Hilton’s determination was matched by the ruthlessness of Sir Thomas Warner, ‘a good soldier and man of extraordinary agility’, who also established a plantation on St Kitts in 1624. He made terms with a local Carib chief and prudently built a wooden fort with loopholes for muskets which, he explained to the suspicious Caribs, was an enclosure for chickens. Soon after, he was informed that the Indians were plotting to massacre the settlers. He attacked first when the Caribs were drunk and killed their chief as he lay in his hammock. In its earlier stages colonisation was always a struggle for survival; Crusoe’s first priority had been to build a small fort and he always gave careful attention to the conservation of his gunpowder.

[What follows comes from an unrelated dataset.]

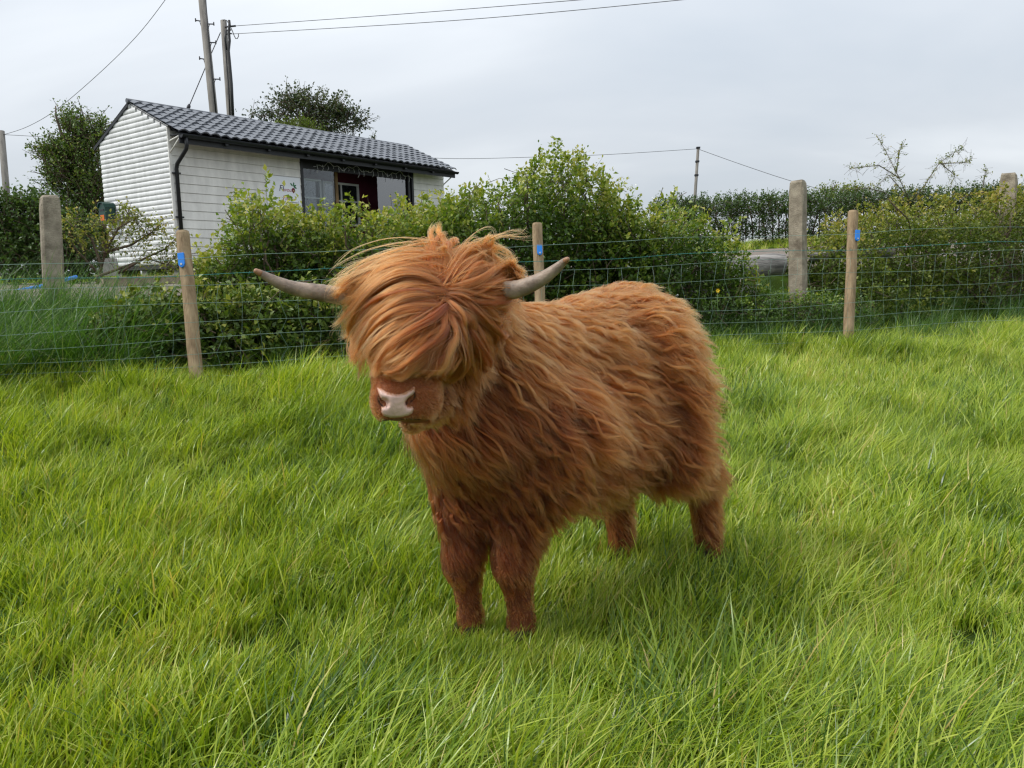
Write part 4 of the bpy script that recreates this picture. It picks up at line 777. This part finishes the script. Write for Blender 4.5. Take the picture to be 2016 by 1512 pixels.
for (pts, rad) in (([(700, 583), (665, 582), (635, 577), (600, 572), (570, 565), (545, 555), (522, 543), (503, 533)], [21, 20, 19, 17, 15, 12.5, 9, 5.5]),
                   ([(900, 552), (945, 560), (985, 571), (1015, 570), (1045, 560), (1070, 547), (1095, 529), (1110, 516), (1118, 510)], [20, 21, 21, 20, 17.5, 15, 11.5, 8, 5])):
    ds = np.linspace(2.10, 1.98, len(pts)); P = np.array([un(x, y, d) for (x, y), d in zip(pts, ds)]); rr = np.array(rad)*.9*ds/FPX
    t = np.linspace(0, len(P)-1, 36); i = np.minimum(t.astype(int), len(P)-2); f = (t-i)[:, None]
    g4 = [P[np.maximum(i-1, 0)], P[i], P[i+1], P[np.minimum(i+2, len(P)-1)]]
    Q = .5*((2*g4[1])+(-g4[0]+g4[2])*f+(2*g4[0]-5*g4[1]+4*g4[2]-g4[3])*f**2+(-g4[0]+3*g4[1]-3*g4[2]+g4[3])*f**3)
    r_ = np.interp(t, np.arange(len(P)), rr)*(1+.020*np.sin(t*13)*(t < 4.5)+R.normal(0, .006, len(t)))
    mb = MB(); mb.tube(Q[:33], r_[:33], 16, caps=False); h = mb.put('horn', 'horn', cow); h.data.name = 'horn'
    tip = Q[-1]+nrm(Q[-1]-Q[-3])*r_[-1]*.7
    mb = MB(); mb.tube(np.concatenate([Q[32:], [Q[-1]+nrm(Q[-1]-Q[-3])*r_[-1]*.45, tip]]), np.concatenate([r_[32:], [r_[-1]*.75, .0008]]), 16); mb.put('tip', 'horn_tip', h)
for i, h in enumerate(HF):                   # cloven hooves
    for s_ in (1, -1):
        c = h+CL*.023*s_; mb = MB(); v = []
        for z, gx_, gy_ in ((0, .052, .021), (.035, .046, .021), (.068, .034, .019)):
            for a in np.linspace(0, 2*math.pi, 12, endpoint=False): v.append(c+CH*(math.cos(a)*gx_+.012*(1-z/.068)*(math.cos(a) > .3)+.012)+CL*math.sin(a)*gy_*(1-.35*max(0, math.cos(a)))+A(0, 0, z+.004))
        mb.add(v, [(k*12+j, k*12+(j+1) % 12, k*12+12+(j+1) % 12, k*12+12+j) for k in range(2) for j in range(12)]+[tuple(range(12))[::-1], tuple(range(24, 36))], True); mb.put('hoof', 'hoof', cow)
def trace(px, py, lift=0.0, f=None):         # pixel ray -> point on the body
    px = np.asarray(px, float); py = np.asarray(py, float); rd = FW+((px-1008)/FPX)[:, None]*RT-((py-756)/FPX)[:, None]*UP; rn = np.linalg.norm(rd, axis=1); t = np.full(len(px), 1.70); best = np.full(len(px), 9.); bt = t.copy()
    for _ in range(60):
        d = sdf(CAM+rd*t[:, None])-lift; k = d < best; best = np.where(k, d, best); bt = np.where(k, t, bt); t = t+np.clip(d*.8, -.02, .1)/rn; t = np.minimum(t, 2.6)
    return CAM+rd*bt[:, None]
# pink nose pad between the nostrils
NP = np.array([(744, 764), (747, 775), (752, 785), (758, 794), (759, 800), (752, 802), (752, 812), (757, 818), (770, 821), (790, 820), (803, 817), (810, 813), (813, 806), (811, 801), (802, 801), (798, 797), (797, 791), (803, 783), (812, 775), (816, 770), (815, 762), (806, 770), (793, 776), (782, 778), (770, 776), (760, 773), (750, 766)], float)
gxn, gyn = np.meshgrid(np.arange(742, 819, 1.5), np.arange(761, 824, 1.5)); pp = np.stack([gxn.ravel(), gyn.ravel()], 1)
def inside(p, poly):
    c = np.zeros(len(p), bool)
    for i in range(len(poly)):
        a, b = poly[i], poly[i-1]; k = ((a[1] > p[:, 1]) != (b[1] > p[:, 1])) & (p[:, 0] < (b[0]-a[0])*(p[:, 1]-a[1])/(b[1]-a[1]+1e-9)+a[0]); c ^= k
    return c
def edged(p, poly):
    d = np.full(len(p), 99.)
    for i in range(len(poly)):
        a, b = poly[i], poly[i-1]; t = np.clip(((p-a)@(b-a))/((b-a)@(b-a)), 0, 1); d = np.minimum(d, np.linalg.norm(p-a-t[:, None]*(b-a), axis=1))
    return d
ins = inside(pp, NP); ed = edged(pp, NP); sgn = np.where(ins, ed, -ed); P0 = trace(pp[:, 0], pp[:, 1]); n0 = grid_n(P0); P0 = P0+n0*(np.clip(sgn/4, -1, 1)*.004+.0015)[:, None]
w_ = gxn.shape[1]; hgt = gxn.shape[0]; i, j = np.meshgrid(np.arange(hgt-1), np.arange(w_-1), indexing='ij'); k = (i*w_+j).ravel(); F = np.stack([k, k+1, k+w_+1, k+w_], 1); F = F[(sgn[F] > -2.5).all(1)]
use = np.unique(F); mp_ = np.zeros(len(P0), int); mp_[use] = np.arange(len(use)); put('nose_pad', npmesh('nose_pad', P0[use], mp_[F][:, ::-1], 'nose', True), cow)
for poly in ([(745, 778), (749, 786), (755, 795), (758, 800), (752, 800), (746, 793), (743, 785)], [(817, 771), (818, 780), (812, 788), (803, 795), (797, 797), (799, 790), (806, 781), (813, 775)]):
    q = trace([a for a, b in poly], [b for a, b in poly]); c = q.mean(0); n_ = grid_n(c[None])[0]; mb = MB(); v = list(q+n_*.002)+[c-n_*.006]; mb.add(v, [(a, (a+1) % len(q), len(q)) for a in range(len(q))], True); mb.put('nostril', 'nostril', cow)
ml = trace([752, 765, 782, 805, 826, 842], [829, 827, 825, 825, 826, 828]); mb = MB(); mb.tube(ml-grid_n(ml)*.0006, [.0008, .0018, .0022, .0022, .0018, .0008], 6); mb.put('mouth_line', 'nostril', cow)

# hair -------------------------------------------------------------
def hair_object(name, pts, rad, tint, mat):
    n, k, _ = pts.shape; cu = bpy.data.hair_curves.new(name); cu.add_curves([k]*n)
    cu.attributes['position'].data.foreach_set('vector', np.ascontiguousarray(pts, np.float32).ravel())
    a = cu.attributes.new('radius', 'FLOAT', 'POINT'); a.data.foreach_set('value', np.ascontiguousarray(np.broadcast_to(rad, (n, k)), np.float32).ravel())
    a = cu.attributes.new('tint', 'FLOAT', 'CURVE'); a.data.foreach_set('value', np.ascontiguousarray(tint, np.float32))
    cu.materials.append(MAT[mat]); return put(name, cu, cow)
tri = np.concatenate([pf[:, [0, 1, 2]], pf[:, [0, 2, 3]]]); ta = np.linalg.norm(np.cross(pv[tri[:, 1]]-pv[tri[:, 0]], pv[tri[:, 2]]-pv[tri[:, 0]]), axis=1)
def sample(n, wt=None):
    p = ta*(wt if wt is not None else 1); i = R.choice(len(tri), n, p=p/p.sum()); u, v = R.random(n), R.random(n); k = u+v > 1; u[k], v[k] = 1-u[k], 1-v[k]; t = tri[i]
    return pv[t[:, 0]]+(pv[t[:, 1]]-pv[t[:, 0]])*u[:, None]+(pv[t[:, 2]]-pv[t[:, 0]])*v[:, None]
MZ = (un(778, 795, 1.87), un(832, 795, 1.91))
HC = un(830, 660, 2.03)
def region(P):
    rel = P-CO; s = rel@CH; l = rel@CL; z = P[:, 2]
    dm = cap(P, MZ[0], MZ[1], 0, 0); head = 1-smooth(.20, .30, np.minimum(np.linalg.norm(P-HC, axis=1), cap(P, un(820, 600, 2.1), un(800, 800, 1.92), 0, 0)*1.6))
    return s, l, z, dm, head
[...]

The diligent management of resources in which Crusoe excelled was the particular skill of the merchant. He was, according to Thomas Mun, an early seventeenth-century apostle of mercantilism, the ‘steward of the Kingdom’s Stock, by way of Commerce with other Nations … so the Private Gain may ever accompany the public good.’ His calling was therefore an elevated one for, ‘There is more Honour and Profit in an Industrious Life, than in a great inheritance which wasteth for want of Virtue.’
17
If a merchant flourished he could, with no difficulty, secure himself a substantial inheritance. As Defoe pointed out in his ‘The True-Born Englishman’ of 1703:

Wealth, howsoever got, in England makes

Lords of mechanics, gentlemen of rakes:

Antiquity and birth are needless here;

‘Tis impudence and money makes a peer.